O Cine Joia de Copacabana promoveu, no mês de agosto, uma exibição gratuita do filme “Mangue Bangue”, com a presença de seu diretor, Neville D’Almeida. Considerado o cineasta mais interditado, boicotado e censurado do país, Neville, ao fazer “Mangue Bangue”, já tinha sofrido com a censura da ditadura militar e tomou uma decisão drástica: fez um filme do jeito que quis e não o submeteu à censura, levando-o para fora do país de forma clandestina para ser finalizado por lá. Nas idas e vindas da vida, o filme acabou no MoMA de Nova York, e ficou por lá muitos anos esquecido, até ser finalmente resgatado. Essa exibição recente promovida pelo Cine Joia tem um quê histórico, pois foi a primeira vez que o filme, produzido no início da década de 70, teve uma exibição pública no Rio de Janeiro.
E o que podemos falar desse filme? Neville, em suas próprias palavras, definiu o cinema como a arte da hipocrisia, onde visões de ordem mais moral, artística e estética ditam as regras. O cineasta, então, procurou fazer um filme mais ligado à realidade nua e crua cotidiana, vista com repulsa por parâmetros mais moralistas e autoritários. Assim, Neville retrata em seu filme a pobreza, a nudez, o consumo de drogas, a luta pela sobrevivência, a decadência humana, mas não com a intenção de agredir o espectador e sim naturalizar e humanizar a realidade cotidiana. O diretor tem a feliz escolha de fazer um filme mudo, onde a linguagem se ampara quase que totalmente na materialidade das imagens, sendo que não temos uma narrativa tradicional de uma história coesa com início, meio e fim, mas sim a explanação de várias situações e ideias, onde as associações entre as imagens dão as cartas.
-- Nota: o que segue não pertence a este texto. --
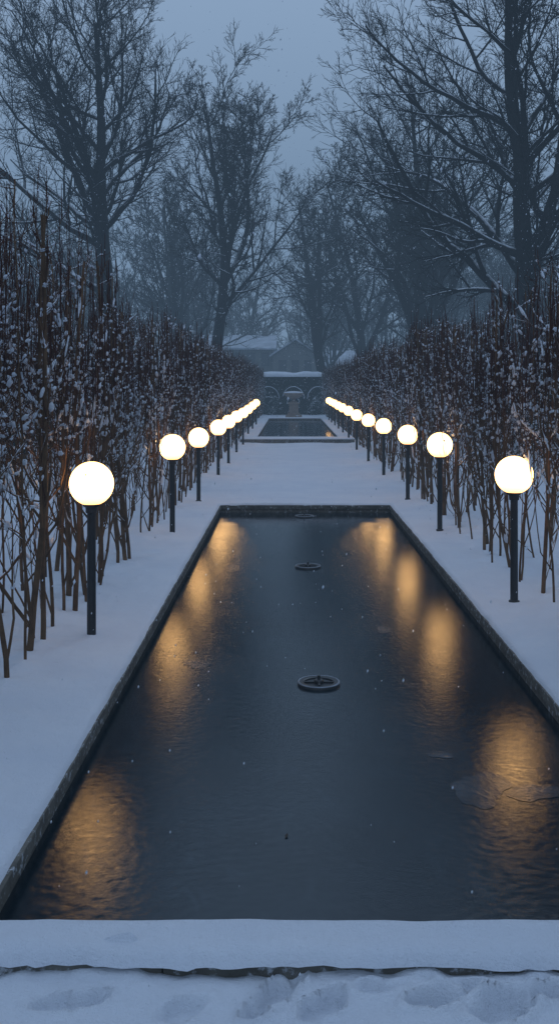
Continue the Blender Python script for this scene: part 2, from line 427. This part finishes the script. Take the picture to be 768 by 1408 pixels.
V,Fq=leaf_mass(cent,rad,420,.22,71); obj('distant_shrubs',mesh_np('distant_shrubs',V,Fq,[leaf],False))

# ------------------------------------------------------------ end of the axis: clipped hedge wall
e=empty('clipped_evergreen_hedge')
WY=70.
boxes('core',[(-9,10,WY+.15,WY+.85,0,2.62)],[soil],e)
rg=np.random.RandomState(81); n=15000
p=np.stack([-9.1+19.2*rg.rand(n),WY+.1-.12*rg.rand(n),2.7*rg.rand(n)],-1)
a=norm(rg.randn(n,3)); b_=norm(np.cross(a,rg.randn(n,3))); s=.08*(.6+.8*rg.rand(n,1))
V=np.stack([p-a*s,p+b_*s*.5,p+a*s,p-b_*s*.5],1).reshape(-1,3)
obj('foliage',mesh_np('foliage',V,np.arange(n*4).reshape(-1,4),[leaf],False),e)
xs=np.arange(-9.2,10.2,.1); prof=[(-.30,0),(-.28,.14),(-.1,.24),(.3,.28),(.8,.24),(1.05,.1),(1.08,0)]
V=[];Fq=[]
for i,x in enumerate(xs):
    for (yy,zz) in prof: V.append((x,WY+yy+.06*float(vn(x,yy,2,1)),2.64+zz*(1+.6*float(vn(x,yy,1.3,2)))+(-.05 if zz==0 else 0)))
kp=len(prof)
for i in range(len(xs)-1):
    for j in range(kp-1): q=i*kp+j; Fq.append((q,q+kp,q+kp+1,q+1))
obj('snow_cap',mesh_np('snow_cap',V,Fq,[snow]),e)
PA=[];RA=[]
for cx_ in (-3.0,-1.45,.25,1.95,3.5):
    for rr_,hz in ((.72,1.15),(.42,.8)):
        t=np.linspace(0,math.pi,14)
        PA.append(np.stack([cx_+rr_*np.cos(t),np.full(14,WY-.14),hz+rr_*1.15*np.sin(t)-.1],-1)); RA.append(np.full(14,.04)*(1+.3*rg.randn(14).clip(-1,1)))
PA=np.array(PA);RA=np.array(RA)
V,Fq=tubes([(PA,RA,6)]); obj('trained_branches',mesh_np('trained_branches',V,Fq,[bark]),e)
PB=PA.copy(); PB[...,2]+=.04; V,Fq=tubes([(PB,RA*1.0,6)]); obj('branch_snow',mesh_np('branch_snow',V,Fq,[snow]),e)
cent=[];rad=[]
for x,hh,ww in [(-2.1,1.8,.6),(-1.15,1.1,.4),(1.75,1.15,.4),(2.7,1.8,.6),(-3.6,1.5,.7),(4.2,1.5,.7)]:
    for q in range(3): cent.append((x+(q-1)*.15,WY-1.0,hh*(.3+.25*q))); rad.append((ww*(1-.22*q),.5,hh*.38))
V,Fq=leaf_mass(np.array(cent),np.array(rad),800,.06,90)
obj('snowy_bushes',mesh_np('snowy_bushes',V,Fq,[leaf2],False))

# second pool (raised)
p2=empty('raised_garden_pool')
ox0,ox1,oy0,oy1=-1.72,2.25,35.4,58.6; ix0,ix1,iy0,iy1=-1.17,1.74,36.5,57.4
fr_=lambda z0,z1,gx=0:[(ox0-gx,ox1+gx,oy0-gx,iy0+gx,z0,z1),(ox0-gx,ox1+gx,iy1-gx,oy1+gx,z0,z1),(ox0-gx,ix0+gx,iy0+gx,iy1-gx,z0,z1),(ix1-gx,ox1+gx,iy0+gx,iy1-gx,z0,z1)]
boxes('coping',fr_(-.1,.12),[stone],p2)
boxes('snow_cover',fr_(.123,.17,.01),[snow],p2,bev=.02)
obj('water',mesh_np('water',[(ix0-.02,iy0-.02,.05),(ix1+.02,iy0-.02,.05),(ix1+.02,iy1+.02,.05),(ix0-.02,iy1+.02,.05)],[(0,1,2,3)],[ice]),p2)
u=empty('stone_urn_fountain',(.25,63,0))
boxes('plinth',[(-.5,.5,-.5,.5,-.05,.18),(-.38,.38,-.38,.38,.18,.3),(-.28,.28,-.28,.28,.3,.85),(-.36,.36,-.36,.36,.85,.95)],[urnst],u,bev=.015)
lathe_obj('urn_bowl',[(.22,.95),(.2,1.0),(.1,1.06),(.09,1.14),(.2,1.2),(.42,1.3),(.58,1.42),(.62,1.5),(.6,1.53),(.5,1.5),(.001,1.46)],urnst,u)
lathe_obj('snow_cover',[(.6,1.532),(.57,1.58),(.4,1.62),(.2,1.64),(.001,1.65)],snow,u,autos=False)

# ------------------------------------------------------------ house
hs=empty('villa_house',(0,115,0))
def gable(name,x0,x1,y0,y1,ze,zp,axis,m,over=.4,th=.18):
    if axis=='y':
        xm=(x0+x1)/2; A=[(x0-over,ze-.25),(xm,zp),(x1+over,ze-.25)]
        V=[];
        for yy in (y0-over,y1+over):
            for (x,z) in A: V.append((x,yy,z))
            for (x,z) in A: V.append((x,yy,z+th))
    else:
        ym=(y0+y1)/2; A=[(y0-over,ze-.25),(ym,zp),(y1+over,ze-.25)]; V=[]
        for xx in (x0-over,x1+over):
            for (y_,z) in A: V.append((xx,y_,z))
            for (y_,z) in A: V.append((xx,y_,z+th))
    Fq=[(0,1,7,6),(1,2,8,7),(3,4,10,9),(4,5,11,10),(0,1,4,3),(1,2,5,4),(6,7,10,9),(7,8,11,10),(0,3,9,6),(2,5,11,8)]
    return obj(name,mesh_np(name,V,Fq,[m],False),hs)
boxes('walls',[(-13,-1.9,0,8,0,6.2),(-1.85,3.15,-2,8,0,5.3),(3.2,14,0,8,0,4.3)],[plaster],hs)
V=[(-1.85,-2,5.302),(3.15,-2,5.302),(.65,-2,6.95),(-1.85,-1.8,5.302),(3.15,-1.8,5.302),(.65,-1.8,6.95)]
obj('gable_wall',mesh_np('gable_wall',V,[(0,1,2),(3,5,4)],[plaster],False),hs)
gable('main_roof',-13,-1.9,0,8,6.3,7.7,'x',roofm)
gable('gable_roof',-1.85,3.15,-2,8,5.4,7.05,'y',roofm)
gable('wing_roof',3.2,14,0,8,4.4,5.9,'x',roofm)
boxes('chimneys',[(-8,-7.2,3.6,4.4,7,9.0),(-3.2,-2.5,3.6,4.4,7,8.7)],[plaster],hs)
wl=[]
for x in (-12,-10.2,-8.4,-6.6,-4.8,-3.2): wl+=[(x,x+.9,-.06,-.01,4.2,5.7),(x,x+.9,-.06,-.01,1.2,3.0)]
for x in (-1.2,.2,1.6): wl+=[(x,x+.8,-2.06,-2.01,3.3,4.8)]
for x in (4.5,6.5,8.5,10.5): wl+=[(x,x+.9,-.06,-.01,1.5,3.3)]
boxes('windows',wl,[glassdark],hs)
boxes('door',[(.1,1.2,-2.07,-2.01,0,2.3)],[glassdark],hs)

# ------------------------------------------------------------ trees
def tree_mesh(name,Ht,r,sd,m,lean=(0,0),base=.22,n1=15,a1=.85,up1=.05,l1=.55,dens=1.0,leaders=2,minr=.010,trunkf=.9,shape1=.55,la=.42,n4=5,n5=2,drift=0,m2=None):
    rg=np.random.RandomState(sd)
    P0,R0=integrate(np.array([[0,0,-.3]]),np.array([[lean[0],lean[1],1.]]),np.array([Ht*trunkf]),np.array([r]),18,.05,.035,rg,.85,drift=np.array([[drift,0,0]]))
    R0[0,0]*=1.35; R0[0,1]*=1.05
    parts=[(P0,R0,12)]
    PL,RL=sub(P0,R0,leaders,base,base+.2,.62,la,14,.09,.07,rg,.7,.05,.15,.2,.85)
    parts.append((PL,RL,8))
    P1a,R1a=sub(P0,R0,n1,base+.02,.99,l1,a1,13,.10,up1,rg,.5,.04,shape1)
    P1b,R1b=sub(PL,RL,8,.15,.99,.5,.8,13,.10,up1,rg,.55,.035,.5)
    P1=np.concatenate([P1a,P1b]);R1=np.concatenate([R1a,R1b]); parts.append((P1,R1,6))
    P2,R2=sub(P1,R1,int(9*dens),.12,1,.48,.65,9,.085,.035,rg,.6,.024,.4); parts.append((P2,R2,4))
    P3,R3=sub(P2,R2,int(7*dens),.10,1,.46,.6,7,.075,.03,rg,.6,minr*1.4,.35)
    P4,R4=sub(P3,R3,n4,.15,1,.5,.55,4,.06,.02,rg,.7,minr,.3,taper=.4)
    fine=[(P3,R3,3),(P4,R4,3)]
    if n5:
        P5,R5=sub(P4,R4,n5,.25,1,.65,.5,3,.05,.02,rg,.8,minr*.85,.3,taper=.4); fine.append((P5,R5,3))
    V,Fq=tubes(parts); V2,F2=tubes(fine)
    mi=np.concatenate([np.zeros(len(Fq)),np.ones(len(F2))])
    return mesh_np(name,np.concatenate([V,V2]),np.concatenate([Fq,F2+len(V)]),[m,m2 or m],mi=mi)
def place(px,depth): return (px-398)*depth/F
def tree(px,depth,*a,rot=0,sc=(1,1,1),**k):
    me=tree_mesh('bare_tree',*a,m2=btwig,**k); o=obj('bare_tree',me,None,(place(px,depth),depth,0)); o.rotation_euler[2]=rot; o.scale=sc; return o
tree(160,45,20.5,.52,41,bark,base=.33,n1=21,l1=.54,leaders=2,la=.35)
tree(295,60,20.5,.42,12,bark,lean=(.03,0),base=.30,l1=.47,n1=16,minr=.012)
tree(455,78,19.,.46,13,bark,lean=(-.22,0),base=.25,l1=.42,n1=12,dens=.9,minr=.015,drift=-.008)
tree(578,60,20.5,.50,14,bark,lean=(-.05,0),base=.18,leaders=3,l1=.55,n1=18,minr=.013)
tree(745,38,19.5,.54,15,bark,lean=(-.04,0),base=.25,l1=.58,leaders=1,n1=21,up1=.03)
protos=[tree_mesh('woodland_tree',17,.34,s_,bark_far,base=.2,n1=12,dens=.85,minr=.018,l1=.5,n5=0,n4=6) for s_ in (31,32,33)]
wood=empty('distant_trees')
rg=np.random.RandomState(5)
cand=[(x_,y_) for y_ in (80,96,104,116,146) for x_ in np.arange(-75,80,5.6+ y_*.02)]
for k,(x_,y_) in enumerate(cand):
    x=x_+rg.randn()*2; y=y_+rg.randn()*2
    px=398+x*F/y
    if px<-250 or px>1050: continue
    if 345<px<440 and y<135: continue
    if 290<px<500 and y<99 : continue
    if abs(x-1)<14 and 107<y<128: y+=16
    o=obj('woodland_tree',protos[k%3],wood,(x,y,0)); o.rotation_euler[2]=rg.rand()*6.28
    sc=.85+.45*rg.rand()
    c_=1-.2*math.exp(-((px-410)/80)**2)
    o.scale=(sc,sc,sc*c_)

# snowflakes
rg=np.random.RandomState(9); m=9000
c=np.stack([rg.rand(m)*14-7,2.6+rg.rand(m)**1.1*26,-.1+rg.rand(m)*7],-1)
s=(.0016+.0026*rg.rand(m)**1.5)[:,None,None]*(1+c[:,1]/30)[:,None,None]
oc=np.array([(1,0,0),(0,1,0),(-1,0,0),(0,-1,0),(.3,0,1),(-.3,0,-1)],float)*np.array([1,1,2.])
of=np.array([(0,1,4),(1,2,4),(2,3,4),(3,0,4),(1,0,5),(2,1,5),(3,2,5),(0,3,5)])
obj('snowflakes',mesh_np('snowflakes',(c[:,None]+oc[None]*s).reshape(-1,3),(of[None]+(np.arange(m)*6)[:,None,None]).reshape(-1,3),[snow]))

# ------------------------------------------------------------ mist volume
mm=bpy.data.materials.new('glowing_mist'); mm.use_nodes=True; nt=mm.node_tree
for n_ in list(nt.nodes):
    if n_.type=='BSDF_PRINCIPLED': nt.nodes.remove(n_)
D=.0046
va=N(nt,'ShaderNodeVolumeAbsorption'); va.inputs['Color'].default_value=(0,0,0,1); va.inputs['Density'].default_value=D
ve=N(nt,'ShaderNodeEmission'); ve.inputs['Color'].default_value=(.105,.172,.262,1); ve.inputs['Strength'].default_value=D  # haze painted in: own blue emission stands in for light scattered by mist
vs=N(nt,'ShaderNodeAddShader'); nt.links.new(va.outputs[0],vs.inputs[0]); nt.links.new(ve.outputs[0],vs.inputs[1])
out=[n_ for n_ in nt.nodes if n_.type=='OUTPUT_MATERIAL'][0]; nt.links.new(vs.outputs[0],out.inputs['Volume'])
boxes('glowing_mist',[(-150,150,-20,200,-1,40)],[mm])

# ------------------------------------------------------------ world, sun, camera
w=bpy.data.worlds.new('World'); S.world=w; w.use_nodes=True; nt=w.node_tree
bg=nt.nodes['Background']; sky=nt.nodes.new('ShaderNodeTexSky'); sky.sky_type='NISHITA'; sky.sun_disc=False
sky.sun_elevation=math.radians(3); sky.sun_rotation=math.radians(200); sky.dust_density=2; sky.ozone_density=4
nt.links.new(sky.outputs[0],bg.inputs[0]); bg.inputs[1].default_value=.01
tc=N(nt,'ShaderNodeTexCoord'); sp=N(nt,'ShaderNodeSeparateXYZ'); nt.links.new(tc.outputs['Generated'],sp.inputs[0])
gr=ramp(nt,sp.outputs['Z'],[(0,(.24,.36,.53)),(.35,(.33,.46,.655)),(1,(.47,.63,.90))])
bg2=nt.nodes.new('ShaderNodeBackground'); nt.links.new(gr,bg2.inputs[0]); bg2.inputs[1].default_value=1.0
ad=nt.nodes.new('ShaderNodeAddShader'); wo=[n_ for n_ in nt.nodes if n_.type=='OUTPUT_WORLD'][0]
nt.links.new(bg.outputs[0],ad.inputs[0]); nt.links.new(bg2.outputs[0],ad.inputs[1]); nt.links.new(ad.outputs[0],wo.inputs[0])
sl=bpy.data.lights.new('sun','SUN'); sl.energy=.3; sl.angle=math.radians(18); sl.color=(.68,.83,1)
so=obj('sun',sl); so.rotation_euler=(math.radians(-55),0,math.radians(-25))
cd=bpy.data.cameras.new('camera'); co=obj('camera',cd,None,(0,0,H)); co.rotation_euler=(math.radians(90),0,0)
cd.sensor_fit='VERTICAL'; cd.sensor_height=36; cd.lens=F/1408*36
cd.shift_y=-174/1408; cd.shift_x=-14/1408; cd.clip_end=2000; cd.clip_start=.05
S.camera=co
print('faces',sum(len(m.polygons) for m in bpy.data.meshes))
Temos, por exemplo, cenas de consumo de drogas intercaladas com uma rinha de galos, esta última vista como uma alegoria da luta pela sobrevivência, ou a cena de uma mãe amamentando o filho. É impossível não se lembrar da repercussão, muito atual, e vista como negativa por parte de algumas mentes mais conservadoras, sobre as mães que amamentam seus filhos publicamente. Assim, essas imagens que são alegorias de ideias se aproximam muito, por exemplo de um Mário Peixoto, tal como vimos em sua obra “Limite”. Outro detalhe interessante foi a escolha da trilha sonora, com direito a suaves chorinhos ou até um Beethoven, usados, segundo o diretor, para humanizar imagens muito alvejadas por preconceitos impostos por visões mais conservadoras. Assim, a trilha sonora consegue a façanha de tornar idílicas as imagens de um grupo de travestis mergulhados na miséria, por exemplo.
O único arremedo mais coeso de narrativa estava na história de decadência de um personagem interpretado por Paulo Villaça. Corretor na Bolsa de Valores, ele começa a se sentir mal dentro do pregão (uma alegoria da venalidade do sistema capitalista) e sai de lá, expelindo pela boca jatos e jatos de vômito, terminando por se jogar na rua e numa poça de lama e esgoto, que nada tinha de cenográfica. Na rua, encontra a personagem interpretada por Maria Gladys, que rouba para sobreviver e se droga para ainda viver. É nesse momento que o sorriso volta à Villaça, como se o estilo de vida mais simples (e, por que não, prosaico?) dos menos favorecidos mostrasse a existência de um outro mundo diferente do que ele conhecia.
A jornada do personagem de Villaça prosseguiu até o estado mais anímico possível onde, com a ajuda dos dedos, ele sentia o cheiro de sua cavidade anal e genitália (nas palavras do próprio Neville, no documentário de Mario Abbade, “Quem nunca enfiou o dedo no cu e cheirou?”), terminando por vermos o personagem defecando no mato, se limpando no rio e sumindo no interior da floresta. Ou seja, o humano reprimido pelas convenções do capitalismo e do moralismo conservador se liberta, em todo o seu processo de decadência, tornando-se instinto puro.
Para quem ainda considera Neville, de uma forma bem reducionista, imoral, indecente e asqueroso, “Mangue Bangue” mostra justamente o contrário lá nas entrelinhas. Neville é visceral, sem hipocrisia, podendo ser até agressivo aos mais sensíveis. Mas ele humaniza os excluídos, naturaliza o que é rechaçado pelo conservadorismo moralista, mostrando tudo o que o cinema mais tradicional não tem coragem de mostrar. Sistematicamente atacado e silenciado, Neville não abaixou a cabeça e continuou acreditando em sua arte e visão de mundo. Um cineasta cruelmente relegado ao esquecimento pelo establishment. Esperemos que tal injustiça histórica seja corrigida no futuro e ainda em vida.